Manuel Casco Farelais, aluno da Universidade e fidalgo cristão-novo, enviou da prisão um Padre Nosso em verso antes de ser queimado em 1629. Em 1613 um cristão-novo denunciava alentejanos que judaizavam em Hamburgo e Amesterdão. Entre eles contavam-se o licenciado Francisco Rosa, dos Rosas de Beja, Manuel Gomes de Évora (Jacob Abenatar), Álvaro de Castro, dos Namias de Beja, Melchior Mendes de Elvas (Abraão Franco), Nuno Bocarro (Jacob Pardo), dos Bocarros de Beja, e outros. Os fugitivos diminuíam as forças de Portugal e alimentavam as da Holanda e doutros países do Norte. António Costa Lobo, um dos cidadãos mais ricos de Beja, onze anos preso sem culpa formada e queimado em 1629, afirmava que o Santo Ofício (maldito) era um tribunal do diabo. Que os inquisidores vinham da Beira julgar as consciências alheias e, em vez de as salvarem, as metiam no inferno.

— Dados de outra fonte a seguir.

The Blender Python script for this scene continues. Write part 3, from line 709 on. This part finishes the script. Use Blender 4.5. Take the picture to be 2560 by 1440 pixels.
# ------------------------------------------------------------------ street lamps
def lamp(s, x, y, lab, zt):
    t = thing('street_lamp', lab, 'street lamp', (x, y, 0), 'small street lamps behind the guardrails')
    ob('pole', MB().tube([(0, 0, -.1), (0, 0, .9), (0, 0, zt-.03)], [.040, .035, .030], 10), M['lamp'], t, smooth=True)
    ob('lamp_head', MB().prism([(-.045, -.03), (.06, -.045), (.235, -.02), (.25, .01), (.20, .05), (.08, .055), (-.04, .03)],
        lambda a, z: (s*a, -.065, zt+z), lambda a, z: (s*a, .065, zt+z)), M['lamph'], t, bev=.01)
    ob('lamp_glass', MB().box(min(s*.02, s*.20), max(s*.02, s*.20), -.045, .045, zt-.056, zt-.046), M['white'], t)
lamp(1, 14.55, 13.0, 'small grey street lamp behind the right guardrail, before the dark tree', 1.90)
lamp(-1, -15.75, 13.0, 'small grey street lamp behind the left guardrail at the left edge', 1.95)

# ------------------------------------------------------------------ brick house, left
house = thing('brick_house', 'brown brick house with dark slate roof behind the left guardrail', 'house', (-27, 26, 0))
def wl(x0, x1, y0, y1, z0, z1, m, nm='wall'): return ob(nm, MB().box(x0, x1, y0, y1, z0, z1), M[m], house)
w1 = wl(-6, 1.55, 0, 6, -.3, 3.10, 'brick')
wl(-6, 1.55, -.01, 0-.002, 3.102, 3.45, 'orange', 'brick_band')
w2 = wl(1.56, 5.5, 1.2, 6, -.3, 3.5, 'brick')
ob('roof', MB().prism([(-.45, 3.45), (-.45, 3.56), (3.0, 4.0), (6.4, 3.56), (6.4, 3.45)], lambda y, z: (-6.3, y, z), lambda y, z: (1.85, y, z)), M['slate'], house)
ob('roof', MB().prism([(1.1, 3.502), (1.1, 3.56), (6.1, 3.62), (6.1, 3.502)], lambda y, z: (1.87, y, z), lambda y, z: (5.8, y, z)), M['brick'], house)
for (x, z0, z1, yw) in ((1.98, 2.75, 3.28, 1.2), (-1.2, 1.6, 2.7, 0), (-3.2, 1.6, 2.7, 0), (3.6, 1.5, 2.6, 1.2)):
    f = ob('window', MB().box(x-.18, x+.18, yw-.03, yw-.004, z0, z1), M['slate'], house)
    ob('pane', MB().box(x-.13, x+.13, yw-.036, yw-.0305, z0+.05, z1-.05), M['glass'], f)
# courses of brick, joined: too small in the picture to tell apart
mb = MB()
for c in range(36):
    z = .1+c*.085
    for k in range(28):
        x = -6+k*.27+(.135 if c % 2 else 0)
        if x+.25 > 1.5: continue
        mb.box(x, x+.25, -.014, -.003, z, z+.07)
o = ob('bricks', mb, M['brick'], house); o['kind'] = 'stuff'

Durante quase três séculos muitos dos homens mais poderosos das cidades e das vilas a Sul do Tejo passaram pelos cárceres e sofreram o confisco dos seus bens. De tal modo que, já em 1630, o inquisidor-geral Fernando Castro escrevia que se o reino estava menos rico em compensação estava mais católico. Mas no fim das contas, sem somar o sofrimento e a humilhação, sem contar a desonra das gerações, nas palavras de frei António Abrunhosa, podemos afirmar que o Alentejo e o Algarve ficaram menos católicos e mais pobres». In António Borges Coelho, A Inquisição de Évora, Jornal Alentejo Popular, Beja, Outubro, 2006.